Pode igualmente lançar um ataque cibernético contra Kiev ou realizar pequenas incursões em território ucraniano justificáveis sob qualquer pretexto. Noutro cenário evocado na semana passada para o Centro de Estudos Estratégicos e Internacionais pelo cientista político Seth Jones e pelo ex-paramilitar da CIA Philip Wasielewski, e citado esta quinta-feira pela Associated Press, o presidente russo poderia enviar tropas “pacificadoras” para Donbass e recusar retirá-las enquanto negociações de paz não se concluíssem com sucesso.
Para Moscovo, isso significaria provavelmente a anexação das duas províncias leste da Ucrânia, Donetsk e Luhansk, até ao rio Dniepre, cenário que seria contraproducente se conseguido pela invasão declarada.
Essa, entre outras opções, iria “acarretar importantes sanções internacionais e implicar grandes dificuldades económicas, além de contrariar os objetivos de enfraquecer a NATO ou afastar os EUA dos seus compromissos para com a segurança europeia”, escreveram os analistas.
Quando, como e porquê
Até agora foi prometida uma resposta dura pelos aliados em caso de invasão mas parece nada estar previsto em concreto quanto aos castigos políticos e financeiros a impor ou quanto aos extremos que os poderão desencadear.
Se o ministro britânica da Defesa, Ben Wallace, garantiu esta semana no Parlamento que “está pronto um pacote de sanções que irão garantir que o Governo russo será castigado se pisar a linha”, também se escusou a definir que linha será essa.
E questionado sobre a “incursão menor” evocada por Biden, um diplomata francês, sob anonimato, não comentou nem as consequências decididas por um amplo “consenso europeu” nem a definição do que poderá constituir um ataque à soberania ucraniana.Numa ação aparentemente concertada, o ministério da Defesa da Estónia anunciou esta sexta-feira em comunicado que o país irá enviar para Kiev mísseis anti-blindados, com as vizinhas Letónia e Lituânia a contribuírem com mísseis stinger anti-aéreos.
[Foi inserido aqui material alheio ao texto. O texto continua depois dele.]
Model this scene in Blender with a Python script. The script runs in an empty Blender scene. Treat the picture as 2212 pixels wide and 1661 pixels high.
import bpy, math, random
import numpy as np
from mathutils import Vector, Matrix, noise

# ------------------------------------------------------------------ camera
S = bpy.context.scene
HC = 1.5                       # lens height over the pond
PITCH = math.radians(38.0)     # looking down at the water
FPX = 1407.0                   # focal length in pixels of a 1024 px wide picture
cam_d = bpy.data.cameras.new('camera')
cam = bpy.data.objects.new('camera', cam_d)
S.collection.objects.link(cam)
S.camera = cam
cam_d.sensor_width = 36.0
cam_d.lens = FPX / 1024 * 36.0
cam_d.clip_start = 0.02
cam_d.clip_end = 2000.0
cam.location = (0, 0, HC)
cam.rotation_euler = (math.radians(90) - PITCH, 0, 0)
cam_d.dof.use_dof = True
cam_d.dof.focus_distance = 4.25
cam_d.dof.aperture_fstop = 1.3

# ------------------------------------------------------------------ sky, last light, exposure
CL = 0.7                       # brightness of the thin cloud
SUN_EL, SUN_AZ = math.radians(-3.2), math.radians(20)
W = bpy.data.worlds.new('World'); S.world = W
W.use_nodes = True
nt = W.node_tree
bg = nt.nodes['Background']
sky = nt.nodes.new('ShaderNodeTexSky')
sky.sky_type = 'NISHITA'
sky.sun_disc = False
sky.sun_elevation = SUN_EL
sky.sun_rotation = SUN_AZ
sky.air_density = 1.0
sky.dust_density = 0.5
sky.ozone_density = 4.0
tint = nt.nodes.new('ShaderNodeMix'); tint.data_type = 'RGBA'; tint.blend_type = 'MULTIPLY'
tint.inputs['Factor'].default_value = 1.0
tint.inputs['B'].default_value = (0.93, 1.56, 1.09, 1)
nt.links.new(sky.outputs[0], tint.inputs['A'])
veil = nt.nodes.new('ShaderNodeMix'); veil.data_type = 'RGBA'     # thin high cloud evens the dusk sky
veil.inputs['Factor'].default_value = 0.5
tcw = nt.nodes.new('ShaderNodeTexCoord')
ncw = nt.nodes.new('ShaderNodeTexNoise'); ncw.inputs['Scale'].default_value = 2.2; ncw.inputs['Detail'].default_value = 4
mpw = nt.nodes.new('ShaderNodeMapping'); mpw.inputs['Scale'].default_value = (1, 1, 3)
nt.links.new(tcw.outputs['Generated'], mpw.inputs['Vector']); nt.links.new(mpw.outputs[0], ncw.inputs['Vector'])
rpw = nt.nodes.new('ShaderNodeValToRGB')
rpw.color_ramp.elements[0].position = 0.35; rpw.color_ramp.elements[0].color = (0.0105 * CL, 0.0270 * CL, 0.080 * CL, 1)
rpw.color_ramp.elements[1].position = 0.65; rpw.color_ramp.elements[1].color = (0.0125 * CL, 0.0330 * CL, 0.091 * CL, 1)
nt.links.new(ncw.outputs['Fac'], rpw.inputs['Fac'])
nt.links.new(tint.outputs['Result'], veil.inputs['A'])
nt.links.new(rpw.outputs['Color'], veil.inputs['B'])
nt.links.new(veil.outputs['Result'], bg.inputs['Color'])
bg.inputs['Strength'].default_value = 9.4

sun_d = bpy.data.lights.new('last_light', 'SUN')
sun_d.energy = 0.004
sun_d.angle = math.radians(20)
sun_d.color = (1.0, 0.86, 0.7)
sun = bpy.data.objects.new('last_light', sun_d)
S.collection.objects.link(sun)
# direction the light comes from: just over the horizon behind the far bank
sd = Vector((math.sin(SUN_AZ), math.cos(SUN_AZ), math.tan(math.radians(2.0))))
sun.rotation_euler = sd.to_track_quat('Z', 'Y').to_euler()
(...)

Quarta-feira, o presidente Joe Biden sublinhou que a estratégia na coordenação das sanções a aplicar, por exemplo a nível bancário, é complicada devido aos prováveis efeitos económicos negativos nas economias tanto dos Estados Unidos como a Europa.
“Tenho de ter a certeza de que estamos todos de acordo antes de prosseguir”, explicou. O ministro ucraniano dos Negócios estrangeiros referiu entretanto ter falado com Biden sobre um novo reforço das capacidades defensivas da Ucrânia.
Regresso a 1997
Com o atual braço de ferro, o presidente russo pretende extrair garantias por parte da NATO de que não aceitará a Ucrânia como membro. Exigências que não só a Aliança como as principais potências europeias e os Estados Unidos já recusaram categoricamente.
Esta sexta-feira, a Aliança rejeitou igualmente exigências russas para retirar as suas armas, tropas e demais equipamento estacionadas na Roménia e na Bulgária, num regresso às fronteiras de 1997 como garantia de segurança.
O assunto dominou o encontro realizado em Genebra entre os responsáveis dos Negócios Estrangeiros dos Estados Unidos e da Rússia.
"A NATO não irá renunciar à sua capacidade de proteger e defender os seus membros, incluindo com a presença de tropas na zona leste da aliança", declarou em comunicado a porta-voz da NATO, Oana Lungescu.
Em 2014, quando anexou a Península da Crimeia e apoiou as milícias separatistas ucranianas, Vladimir Putin enfrentou algumas sanções internacionais que nada mudaram. A Crimeia pediu para ser integrada na Federação Russa e o conflito no leste da Ucrânia fez desde então cerca de 14 mil mortos.